** BEGIN DATA EXCERPT **

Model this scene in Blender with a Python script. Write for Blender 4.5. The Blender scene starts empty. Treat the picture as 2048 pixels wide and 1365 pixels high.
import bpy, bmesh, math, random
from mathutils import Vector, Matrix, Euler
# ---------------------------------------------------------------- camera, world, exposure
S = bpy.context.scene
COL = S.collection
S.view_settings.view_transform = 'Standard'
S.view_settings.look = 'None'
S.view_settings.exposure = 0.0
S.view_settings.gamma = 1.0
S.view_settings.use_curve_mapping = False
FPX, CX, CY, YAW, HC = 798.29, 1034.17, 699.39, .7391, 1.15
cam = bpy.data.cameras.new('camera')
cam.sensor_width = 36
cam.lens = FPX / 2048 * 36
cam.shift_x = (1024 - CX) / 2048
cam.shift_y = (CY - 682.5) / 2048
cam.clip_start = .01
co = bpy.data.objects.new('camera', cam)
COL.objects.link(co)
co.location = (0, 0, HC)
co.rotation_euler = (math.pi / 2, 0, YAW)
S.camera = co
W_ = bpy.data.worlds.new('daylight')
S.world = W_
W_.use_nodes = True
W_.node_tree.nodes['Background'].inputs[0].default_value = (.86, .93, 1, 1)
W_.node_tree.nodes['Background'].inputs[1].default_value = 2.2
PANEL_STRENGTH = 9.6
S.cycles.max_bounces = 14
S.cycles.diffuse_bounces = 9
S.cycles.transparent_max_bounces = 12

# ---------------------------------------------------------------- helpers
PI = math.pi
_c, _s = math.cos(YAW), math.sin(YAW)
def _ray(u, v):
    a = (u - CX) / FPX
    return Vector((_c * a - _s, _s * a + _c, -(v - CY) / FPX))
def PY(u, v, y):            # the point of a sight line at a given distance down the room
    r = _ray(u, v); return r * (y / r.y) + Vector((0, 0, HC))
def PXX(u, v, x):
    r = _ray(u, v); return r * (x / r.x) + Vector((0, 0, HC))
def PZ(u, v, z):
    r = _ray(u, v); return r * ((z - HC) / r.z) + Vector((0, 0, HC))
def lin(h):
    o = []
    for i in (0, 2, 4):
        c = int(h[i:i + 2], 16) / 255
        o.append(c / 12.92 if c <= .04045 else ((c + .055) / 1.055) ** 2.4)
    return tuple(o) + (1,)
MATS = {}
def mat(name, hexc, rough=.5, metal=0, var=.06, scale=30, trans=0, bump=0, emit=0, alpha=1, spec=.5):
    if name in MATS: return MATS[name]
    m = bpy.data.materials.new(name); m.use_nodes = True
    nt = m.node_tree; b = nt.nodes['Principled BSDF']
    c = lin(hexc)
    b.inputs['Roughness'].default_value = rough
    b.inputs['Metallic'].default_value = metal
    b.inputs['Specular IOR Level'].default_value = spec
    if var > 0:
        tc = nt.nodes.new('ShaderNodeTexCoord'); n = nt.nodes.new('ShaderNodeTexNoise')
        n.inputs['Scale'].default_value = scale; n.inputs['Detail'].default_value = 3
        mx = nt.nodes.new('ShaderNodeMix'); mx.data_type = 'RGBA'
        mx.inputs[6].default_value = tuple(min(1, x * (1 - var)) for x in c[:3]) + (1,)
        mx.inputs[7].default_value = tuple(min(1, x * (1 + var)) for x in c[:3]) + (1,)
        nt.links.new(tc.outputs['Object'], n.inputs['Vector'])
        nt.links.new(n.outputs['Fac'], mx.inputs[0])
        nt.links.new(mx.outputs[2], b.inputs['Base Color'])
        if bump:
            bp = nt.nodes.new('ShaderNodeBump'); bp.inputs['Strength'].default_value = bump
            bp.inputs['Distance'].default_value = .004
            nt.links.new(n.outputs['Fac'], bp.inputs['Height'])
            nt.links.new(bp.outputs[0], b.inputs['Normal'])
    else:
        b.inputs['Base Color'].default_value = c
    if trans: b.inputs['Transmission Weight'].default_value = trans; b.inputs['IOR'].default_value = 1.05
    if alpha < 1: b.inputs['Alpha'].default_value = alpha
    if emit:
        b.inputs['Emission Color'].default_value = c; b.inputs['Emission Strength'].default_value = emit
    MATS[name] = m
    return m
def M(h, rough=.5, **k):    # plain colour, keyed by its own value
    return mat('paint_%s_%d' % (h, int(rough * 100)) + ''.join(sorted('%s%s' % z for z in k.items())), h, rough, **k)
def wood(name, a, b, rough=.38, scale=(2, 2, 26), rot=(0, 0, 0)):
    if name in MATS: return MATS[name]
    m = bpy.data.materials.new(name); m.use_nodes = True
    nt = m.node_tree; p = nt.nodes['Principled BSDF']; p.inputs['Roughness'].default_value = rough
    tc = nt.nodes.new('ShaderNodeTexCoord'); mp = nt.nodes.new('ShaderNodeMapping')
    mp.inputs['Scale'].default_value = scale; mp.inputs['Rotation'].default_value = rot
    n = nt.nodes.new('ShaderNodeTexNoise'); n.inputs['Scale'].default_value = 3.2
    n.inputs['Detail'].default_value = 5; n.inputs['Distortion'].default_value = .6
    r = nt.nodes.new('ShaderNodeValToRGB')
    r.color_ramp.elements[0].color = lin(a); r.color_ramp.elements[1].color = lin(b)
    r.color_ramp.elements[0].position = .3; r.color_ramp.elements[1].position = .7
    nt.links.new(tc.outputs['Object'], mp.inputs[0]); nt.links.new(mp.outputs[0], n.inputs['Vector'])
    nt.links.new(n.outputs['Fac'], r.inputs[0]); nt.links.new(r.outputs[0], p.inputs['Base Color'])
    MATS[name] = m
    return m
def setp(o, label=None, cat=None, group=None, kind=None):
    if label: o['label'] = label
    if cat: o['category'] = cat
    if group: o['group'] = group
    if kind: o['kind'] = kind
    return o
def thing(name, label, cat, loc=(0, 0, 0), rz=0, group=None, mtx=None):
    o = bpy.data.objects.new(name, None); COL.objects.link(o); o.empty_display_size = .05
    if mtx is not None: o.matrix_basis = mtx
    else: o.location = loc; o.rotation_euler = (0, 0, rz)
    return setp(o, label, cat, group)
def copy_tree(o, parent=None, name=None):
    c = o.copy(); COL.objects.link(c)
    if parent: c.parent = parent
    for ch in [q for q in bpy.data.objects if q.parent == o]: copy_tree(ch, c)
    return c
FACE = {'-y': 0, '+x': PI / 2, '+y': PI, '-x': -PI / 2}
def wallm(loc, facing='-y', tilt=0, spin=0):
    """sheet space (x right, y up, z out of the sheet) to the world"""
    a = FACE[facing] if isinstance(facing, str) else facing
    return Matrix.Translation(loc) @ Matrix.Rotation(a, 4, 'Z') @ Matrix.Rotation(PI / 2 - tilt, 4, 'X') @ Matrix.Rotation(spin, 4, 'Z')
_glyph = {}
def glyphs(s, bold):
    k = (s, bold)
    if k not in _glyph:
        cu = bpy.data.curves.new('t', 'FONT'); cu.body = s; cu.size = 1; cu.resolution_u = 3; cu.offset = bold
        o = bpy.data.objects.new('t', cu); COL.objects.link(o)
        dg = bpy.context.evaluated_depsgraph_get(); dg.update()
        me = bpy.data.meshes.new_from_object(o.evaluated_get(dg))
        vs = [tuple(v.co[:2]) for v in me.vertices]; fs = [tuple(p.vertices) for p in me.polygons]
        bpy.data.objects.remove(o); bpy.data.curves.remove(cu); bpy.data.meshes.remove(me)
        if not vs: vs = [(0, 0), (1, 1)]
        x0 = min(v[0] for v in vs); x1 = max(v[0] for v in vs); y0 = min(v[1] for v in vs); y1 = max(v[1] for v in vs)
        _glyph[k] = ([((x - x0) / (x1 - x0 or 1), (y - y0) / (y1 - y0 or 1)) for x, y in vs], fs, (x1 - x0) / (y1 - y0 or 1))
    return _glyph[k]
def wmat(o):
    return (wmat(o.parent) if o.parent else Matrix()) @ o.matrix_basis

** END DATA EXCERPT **

Return every line of the material exactly.

Model this scene in Blender with a Python script. Write for Blender 4.5. The Blender scene starts empty. Treat the picture as 2048 pixels wide and 1365 pixels high.
import bpy, bmesh, math, random
from mathutils import Vector, Matrix, Euler
# ---------------------------------------------------------------- camera, world, exposure
S = bpy.context.scene
COL = S.collection
S.view_settings.view_transform = 'Standard'
S.view_settings.look = 'None'
S.view_settings.exposure = 0.0
S.view_settings.gamma = 1.0
S.view_settings.use_curve_mapping = False
FPX, CX, CY, YAW, HC = 798.29, 1034.17, 699.39, .7391, 1.15
cam = bpy.data.cameras.new('camera')
cam.sensor_width = 36
cam.lens = FPX / 2048 * 36
cam.shift_x = (1024 - CX) / 2048
cam.shift_y = (CY - 682.5) / 2048
cam.clip_start = .01
co = bpy.data.objects.new('camera', cam)
COL.objects.link(co)
co.location = (0, 0, HC)
co.rotation_euler = (math.pi / 2, 0, YAW)
S.camera = co
W_ = bpy.data.worlds.new('daylight')
S.world = W_
W_.use_nodes = True
W_.node_tree.nodes['Background'].inputs[0].default_value = (.86, .93, 1, 1)
W_.node_tree.nodes['Background'].inputs[1].default_value = 2.2
PANEL_STRENGTH = 9.6
S.cycles.max_bounces = 14
S.cycles.diffuse_bounces = 9
S.cycles.transparent_max_bounces = 12

# ---------------------------------------------------------------- helpers
PI = math.pi
_c, _s = math.cos(YAW), math.sin(YAW)
def _ray(u, v):
    a = (u - CX) / FPX
    return Vector((_c * a - _s, _s * a + _c, -(v - CY) / FPX))
def PY(u, v, y):            # the point of a sight line at a given distance down the room
    r = _ray(u, v); return r * (y / r.y) + Vector((0, 0, HC))
def PXX(u, v, x):
    r = _ray(u, v); return r * (x / r.x) + Vector((0, 0, HC))
def PZ(u, v, z):
    r = _ray(u, v); return r * ((z - HC) / r.z) + Vector((0, 0, HC))
def lin(h):
    o = []
    for i in (0, 2, 4):
        c = int(h[i:i + 2], 16) / 255
        o.append(c / 12.92 if c <= .04045 else ((c + .055) / 1.055) ** 2.4)
    return tuple(o) + (1,)
MATS = {}
def mat(name, hexc, rough=.5, metal=0, var=.06, scale=30, trans=0, bump=0, emit=0, alpha=1, spec=.5):
    if name in MATS: return MATS[name]
    m = bpy.data.materials.new(name); m.use_nodes = True
    nt = m.node_tree; b = nt.nodes['Principled BSDF']
    c = lin(hexc)
    b.inputs['Roughness'].default_value = rough
    b.inputs['Metallic'].default_value = metal
    b.inputs['Specular IOR Level'].default_value = spec
    if var > 0:
        tc = nt.nodes.new('ShaderNodeTexCoord'); n = nt.nodes.new('ShaderNodeTexNoise')
        n.inputs['Scale'].default_value = scale; n.inputs['Detail'].default_value = 3
        mx = nt.nodes.new('ShaderNodeMix'); mx.data_type = 'RGBA'
        mx.inputs[6].default_value = tuple(min(1, x * (1 - var)) for x in c[:3]) + (1,)
        mx.inputs[7].default_value = tuple(min(1, x * (1 + var)) for x in c[:3]) + (1,)
        nt.links.new(tc.outputs['Object'], n.inputs['Vector'])
        nt.links.new(n.outputs['Fac'], mx.inputs[0])
        nt.links.new(mx.outputs[2], b.inputs['Base Color'])
        if bump:
            bp = nt.nodes.new('ShaderNodeBump'); bp.inputs['Strength'].default_value = bump
            bp.inputs['Distance'].default_value = .004
            nt.links.new(n.outputs['Fac'], bp.inputs['Height'])
            nt.links.new(bp.outputs[0], b.inputs['Normal'])
    else:
        b.inputs['Base Color'].default_value = c
    if trans: b.inputs['Transmission Weight'].default_value = trans; b.inputs['IOR'].default_value = 1.05
    if alpha < 1: b.inputs['Alpha'].default_value = alpha
    if emit:
        b.inputs['Emission Color'].default_value = c; b.inputs['Emission Strength'].default_value = emit
    MATS[name] = m
    return m
def M(h, rough=.5, **k):    # plain colour, keyed by its own value
    return mat('paint_%s_%d' % (h, int(rough * 100)) + ''.join(sorted('%s%s' % z for z in k.items())), h, rough, **k)
def wood(name, a, b, rough=.38, scale=(2, 2, 26), rot=(0, 0, 0)):
    if name in MATS: return MATS[name]
    m = bpy.data.materials.new(name); m.use_nodes = True
    nt = m.node_tree; p = nt.nodes['Principled BSDF']; p.inputs['Roughness'].default_value = rough
    tc = nt.nodes.new('ShaderNodeTexCoord'); mp = nt.nodes.new('ShaderNodeMapping')
    mp.inputs['Scale'].default_value = scale; mp.inputs['Rotation'].default_value = rot
    n = nt.nodes.new('ShaderNodeTexNoise'); n.inputs['Scale'].default_value = 3.2
    n.inputs['Detail'].default_value = 5; n.inputs['Distortion'].default_value = .6
    r = nt.nodes.new('ShaderNodeValToRGB')
    r.color_ramp.elements[0].color = lin(a); r.color_ramp.elements[1].color = lin(b)
    r.color_ramp.elements[0].position = .3; r.color_ramp.elements[1].position = .7
    nt.links.new(tc.outputs['Object'], mp.inputs[0]); nt.links.new(mp.outputs[0], n.inputs['Vector'])
    nt.links.new(n.outputs['Fac'], r.inputs[0]); nt.links.new(r.outputs[0], p.inputs['Base Color'])
    MATS[name] = m
    return m
def setp(o, label=None, cat=None, group=None, kind=None):
    if label: o['label'] = label
    if cat: o['category'] = cat
    if group: o['group'] = group
    if kind: o['kind'] = kind
    return o
def thing(name, label, cat, loc=(0, 0, 0), rz=0, group=None, mtx=None):
    o = bpy.data.objects.new(name, None); COL.objects.link(o); o.empty_display_size = .05
    if mtx is not None: o.matrix_basis = mtx
    else: o.location = loc; o.rotation_euler = (0, 0, rz)
    return setp(o, label, cat, group)
def copy_tree(o, parent=None, name=None):
    c = o.copy(); COL.objects.link(c)
    if parent: c.parent = parent
    for ch in [q for q in bpy.data.objects if q.parent == o]: copy_tree(ch, c)
    return c
FACE = {'-y': 0, '+x': PI / 2, '+y': PI, '-x': -PI / 2}
def wallm(loc, facing='-y', tilt=0, spin=0):
    """sheet space (x right, y up, z out of the sheet) to the world"""
    a = FACE[facing] if isinstance(facing, str) else facing
    return Matrix.Translation(loc) @ Matrix.Rotation(a, 4, 'Z') @ Matrix.Rotation(PI / 2 - tilt, 4, 'X') @ Matrix.Rotation(spin, 4, 'Z')
_glyph = {}
def glyphs(s, bold):
    k = (s, bold)
    if k not in _glyph:
        cu = bpy.data.curves.new('t', 'FONT'); cu.body = s; cu.size = 1; cu.resolution_u = 3; cu.offset = bold
        o = bpy.data.objects.new('t', cu); COL.objects.link(o)
        dg = bpy.context.evaluated_depsgraph_get(); dg.update()
        me = bpy.data.meshes.new_from_object(o.evaluated_get(dg))
        vs = [tuple(v.co[:2]) for v in me.vertices]; fs = [tuple(p.vertices) for p in me.polygons]
        bpy.data.objects.remove(o); bpy.data.curves.remove(cu); bpy.data.meshes.remove(me)
        if not vs: vs = [(0, 0), (1, 1)]
        x0 = min(v[0] for v in vs); x1 = max(v[0] for v in vs); y0 = min(v[1] for v in vs); y1 = max(v[1] for v in vs)
        _glyph[k] = ([((x - x0) / (x1 - x0 or 1), (y - y0) / (y1 - y0 or 1)) for x, y in vs], fs, (x1 - x0) / (y1 - y0 or 1))
    return _glyph[k]
def wmat(o):
    return (wmat(o.parent) if o.parent else Matrix()) @ o.matrix_basis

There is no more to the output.